Sonne, Wind und Steine

Liiiebe im Fahrstuhl…“. Den Text kennt Paul längst und die Melodie auch, das singt er selig mit, und er hat die CD auch selbst im Auto eingelegt, ehe wir losfuhren in die Felder. Keine Ahnung, wie uns die „Prinzen“-Scheibe ins Haus kam, aber mir gefällt sie auch. Paul und Frido nennen sie einfach „Popmusik“, es ist bis jetzt die einzige Popmusik, die sie kennen. Es ist lustig, mit zwei Jungs im Alter von vier und sieben Jahren durch die Felder in der Sonne zu fahren und mit einem Vierteljahrhundert Verspätung die „Prinzen“ zu hören, herrliche Pubertätshits, für Frido und Paul viel zu früh und für mich viel zu spät.
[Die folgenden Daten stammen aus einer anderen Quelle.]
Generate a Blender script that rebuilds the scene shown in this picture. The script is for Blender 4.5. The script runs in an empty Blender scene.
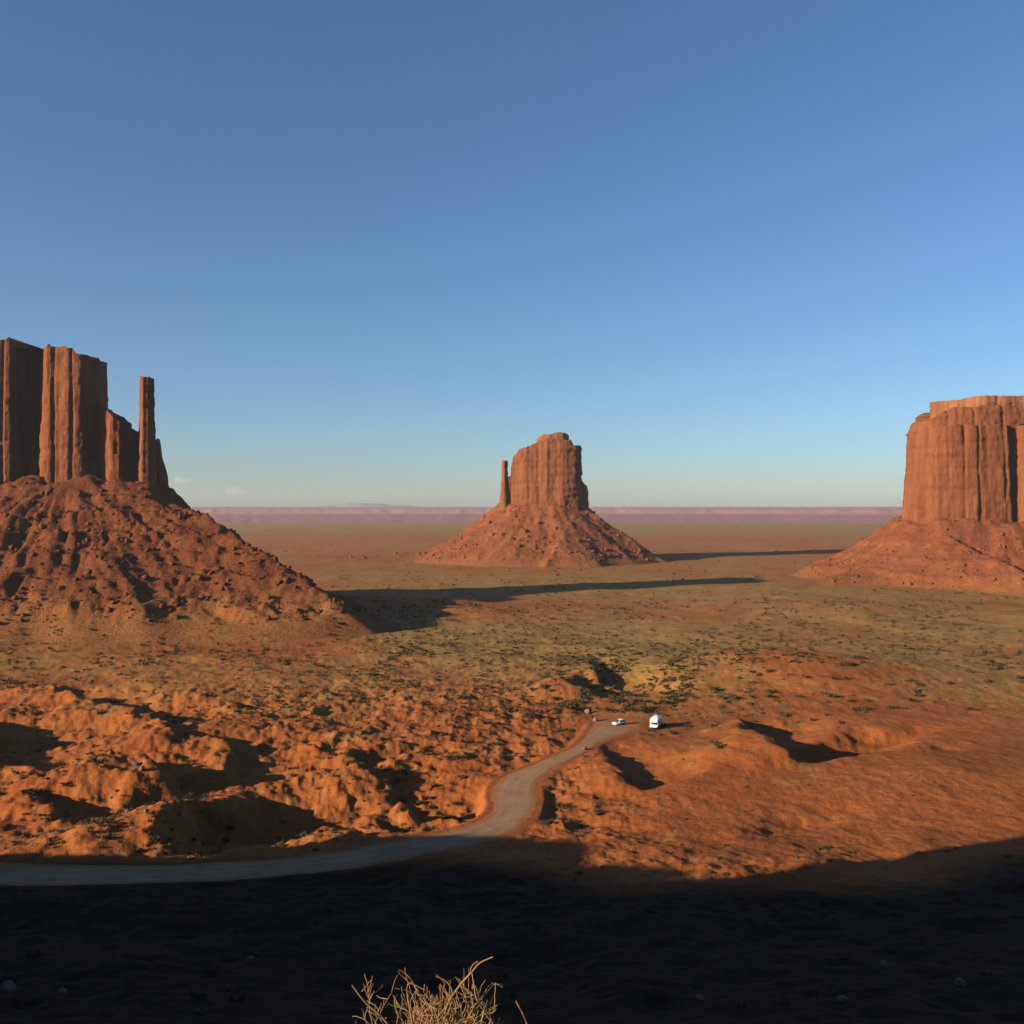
import bpy, math, random
import numpy as np

S = bpy.context.scene
COL = S.collection
FPX, HOR, CAMZ = 950.0, 507.0, 70.0            # focal length in pixels, horizon row, eye height over the valley floor

# ------------------------------------------------------------------ camera, sky, sun, exposure
cam_d = bpy.data.cameras.new('camera')
cam_d.sensor_width = 36.0
cam_d.lens = 36.0 * FPX / 1024.0
cam_d.shift_y = -(512.0 - HOR) / 1024.0
cam_d.clip_start, cam_d.clip_end = 0.1, 60000
cam = bpy.data.objects.new('camera', cam_d)
COL.objects.link(cam)
cam.location = (0, 0, CAMZ)
cam.rotation_euler = (math.radians(90), 0, 0)
S.camera = cam

SUN_AZ, SUN_EL = math.radians(28), math.radians(16)   # light travels to the right and a little away from the viewer
SX, SY, TE = math.cos(SUN_AZ), math.sin(SUN_AZ), math.tan(SUN_EL)
w = bpy.data.worlds.new('World')
S.world = w
w.use_nodes = True
nt = w.node_tree
sky = nt.nodes.new('ShaderNodeTexSky')
sky.sky_type = 'NISHITA'
sky.sun_disc = False
sky.sun_elevation = SUN_EL
sky.sun_rotation = math.atan2(-SX, -SY)
sky.altitude = 1200
sky.air_density = 1.1
sky.dust_density = 1.2
sky.ozone_density = 5.0
bg = nt.nodes['Background']
nt.links.new(sky.outputs[0], bg.inputs[0])
bg.inputs[1].default_value = 0.058

sun_d = bpy.data.lights.new('sun', 'SUN')
sun_d.energy = 5.0
sun_d.angle = math.radians(0.5)
sun_d.color = (1.0, 0.80, 0.58)
sun = bpy.data.objects.new('sun', sun_d)
COL.objects.link(sun)
from mathutils import Vector
sun.rotation_euler = Vector((SX * math.cos(SUN_EL), SY * math.cos(SUN_EL), -math.sin(SUN_EL))).to_track_quat('-Z', 'Y').to_euler()
sun.location = (-200, -100, 300)

S.view_settings.view_transform = 'Standard'
S.view_settings.look = 'None'
S.view_settings.gamma = 1.0
S.view_settings.exposure = 1.25
S.cycles.diffuse_bounces = 0

# ------------------------------------------------------------------ helpers
def hash2(i, j, seed):
    h = (i.astype(np.int64) * 374761393 + j.astype(np.int64) * 668265263 + seed * 974711) & 0xFFFFFFFF
    h = ((h ^ (h >> 13)) * 1274126177) & 0xFFFFFFFF
    h = (h ^ (h >> 16)) & 0xFFFFFFFF
    return h / 4294967295.0

def vn(x, y, seed=0):
    x = np.asarray(x, float); y = np.asarray(y, float)
    xi = np.floor(x); yi = np.floor(y)
    fx = x - xi; fy = y - yi
    fx = fx * fx * fx * (fx * (fx * 6 - 15) + 10); fy = fy * fy * fy * (fy * (fy * 6 - 15) + 10)
    a = hash2(xi, yi, seed); b = hash2(xi + 1, yi, seed); c = hash2(xi, yi + 1, seed); d = hash2(xi + 1, yi + 1, seed)
    return (a + (b - a) * fx) * (1 - fy) + (c + (d - c) * fx) * fy

def fbm(x, y, seed=0, octv=4, gain=0.5):
    s = 0; a = 1; t = 0
    for k in range(octv):
        s = s + a * (vn(x, y, seed + 17 * k) * 2 - 1); t += a
        c, sn = 0.8, 0.6
        x, y = (x * c - y * sn) * 2.03, (x * sn + y * c) * 2.03
        a *= gain
    return s / t

def ridged(x, y, seed=0, octv=3):
    s = 0; a = 1; t = 0
    for k in range(octv):
        s = s + a * (1 - np.abs(vn(x, y, seed + 31 * k) * 2 - 1) * 2); t += a
        x = x * 2.1; y = y * 2.1; a *= .5
    return s / t

def sst(a, b, x):
    t = np.clip((x - a) / (b - a), 0, 1)
    return t * t * (3 - 2 * t)

def mesh_np(name, V, F, mat=None, parent=None, smooth=True, attrs=None):
    me = bpy.data.meshes.new(name)
    V = np.asarray(V, np.float32); n = len(V)
    me.vertices.add(n); me.vertices.foreach_set('co', V.ravel())
    if isinstance(F, np.ndarray):
        k = F.shape[1]; m = len(F)
        me.loops.add(m * k); me.loops.foreach_set('vertex_index', F.astype(np.int32).ravel())
        me.polygons.add(m); me.polygons.foreach_set('loop_start', np.arange(0, m * k, k, dtype=np.int32))
    else:
        ls = np.cumsum([0] + [len(f) for f in F[:-1]]).astype(np.int32)
        li = np.array([i for f in F for i in f], np.int32)
        me.loops.add(len(li)); me.loops.foreach_set('vertex_index', li)
        me.polygons.add(len(F)); me.polygons.foreach_set('loop_start', ls)
        m = len(F)
    if smooth:
        me.polygons.foreach_set('use_smooth', np.ones(m, bool))
    me.update(calc_edges=True); me.validate()
    for an, av in (attrs or {}).items():
        at = me.attributes.new(an, 'FLOAT', 'POINT'); at.data.foreach_set('value', np.asarray(av, np.float32).ravel())
    if mat: me.materials.append(mat)
    o = bpy.data.objects.new(name, me); COL.objects.link(o)
    if parent: o.parent = parent
    return o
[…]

Also genau richtig, so wie auch Sonne und Wind an dem Sonntag vor Ostern, einem der ersten regenfreie Tage des Jahres, an dem wir zum Steinesammeln aufgebrochen sind. Oder zum Steineklauen? Sagen wir mal, besorgen. Diese Steine liegen hier seit mindestens 120.000 Jahren, sind ihrerseits mehr als 510 Millionen Jahre alt und kamen im Geschiebe eines Gletschers aus Skandinavien in unsere Gegend. Immer weitere wandern aus den Grundmoränen in die Äcker hoch, wo die Bauern sie beim Pflügen einsammeln und an den Rand legen, Granitbrocken unterschiedlicher Größe, im Idealfall doppelt faustgroß.
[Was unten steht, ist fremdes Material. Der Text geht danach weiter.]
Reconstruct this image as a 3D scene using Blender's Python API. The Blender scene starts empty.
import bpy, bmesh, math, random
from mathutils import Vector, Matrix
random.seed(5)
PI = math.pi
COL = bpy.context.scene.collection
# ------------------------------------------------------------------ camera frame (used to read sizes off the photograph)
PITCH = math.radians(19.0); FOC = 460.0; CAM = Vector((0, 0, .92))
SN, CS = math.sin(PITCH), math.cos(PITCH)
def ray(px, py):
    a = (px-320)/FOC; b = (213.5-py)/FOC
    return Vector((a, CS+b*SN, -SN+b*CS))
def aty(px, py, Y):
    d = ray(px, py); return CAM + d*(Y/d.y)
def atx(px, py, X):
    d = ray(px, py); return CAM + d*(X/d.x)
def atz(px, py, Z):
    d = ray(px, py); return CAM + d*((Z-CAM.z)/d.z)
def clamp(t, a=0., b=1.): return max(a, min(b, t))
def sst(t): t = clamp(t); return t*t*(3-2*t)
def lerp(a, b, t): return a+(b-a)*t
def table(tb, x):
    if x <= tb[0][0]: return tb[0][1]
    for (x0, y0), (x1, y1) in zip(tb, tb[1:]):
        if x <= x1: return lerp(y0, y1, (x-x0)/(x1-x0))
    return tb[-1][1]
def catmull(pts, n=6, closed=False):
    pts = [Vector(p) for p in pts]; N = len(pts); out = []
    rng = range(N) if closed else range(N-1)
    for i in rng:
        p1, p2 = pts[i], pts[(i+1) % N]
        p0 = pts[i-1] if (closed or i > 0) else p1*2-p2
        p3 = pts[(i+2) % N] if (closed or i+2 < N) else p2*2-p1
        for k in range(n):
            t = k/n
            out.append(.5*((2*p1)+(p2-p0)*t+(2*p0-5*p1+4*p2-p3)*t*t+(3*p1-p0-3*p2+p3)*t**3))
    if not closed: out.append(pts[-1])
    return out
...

Wenn ich davon eine Lage in den Kofferraum packe, 300 Kilo, reicht das für zwei Meter regionaltypischer Beeteinfassung und kostet nichts. Jedenfalls nehme ich mal an, dass die Landwirte froh sind, wenn jemand die Klumpen wegholt. Andernfalls kann es gar nicht schaden, dass Paul jetzt im offenen Wagen „Alles nur geklaut“ hört und mitgrölt, während ich skandinavische Migranten einsammele. Ich baue den Begriff „Migrant“ extra ein in diesen Text, er wird einmal zu den verbalen Leitfossilien unserer Zeit gehören, mit dem Suchwort „Migrant“ wird man mühelos Texte ab etwa 2015 finden können.

Ich könnte jetzt auch noch ein Leitwort wie „Integration“ einbauen und erzählen, wie toll ich die steinalten Migranten in den Garten integriere, aber ich will lieber zeitlos von Wind und Sonne erzählen. Während ich nämlich Granite aufklaubte und Paul die „Prinzen“ mitsang, hatte Frido seinen Drachen steigen lassen zwischen den Feldern. Ein einfacher, regenbogenbunter Drachen, nicht zum Lenken, nur eine Leine, aber welche Höhe! Ich konnte den Drachen kaum sehen, er stand neben der Sonne, die Frido im Rücken hatte. Besser als den Drachen sah ich, wie glücklich Frido war. Ich sammelte langsamer.

Irgendwann war die höchstzulässige Achslachst erreicht. Ich übernahm es, die Drachenleine aufzuwickeln, während Frido nach dem heruntergezwungenen Flieger schnappte. Der nutzte jede Bö, wich immer wieder aus und lockte den Jungen quer über den Acker. Irgendwann ging er ein letztes Mal steil hoch und bohrte sich dann zwischen die Furchen. Genau da, wo Frido seine Handschuhe hatte liegen lassen. „Ganz schön schlau, dein Drache“, sagte ich. „Vielleicht kann er uns auch mal zeigen, wo hier ein Schatz vergraben ist.“ „Ich werde immer sssöner durch mein Geld“, krähte Paul mit den „Prinzen“. Und ganz oben zogen die Wildgänse dorthin, von wo die Steine einmal herkamen.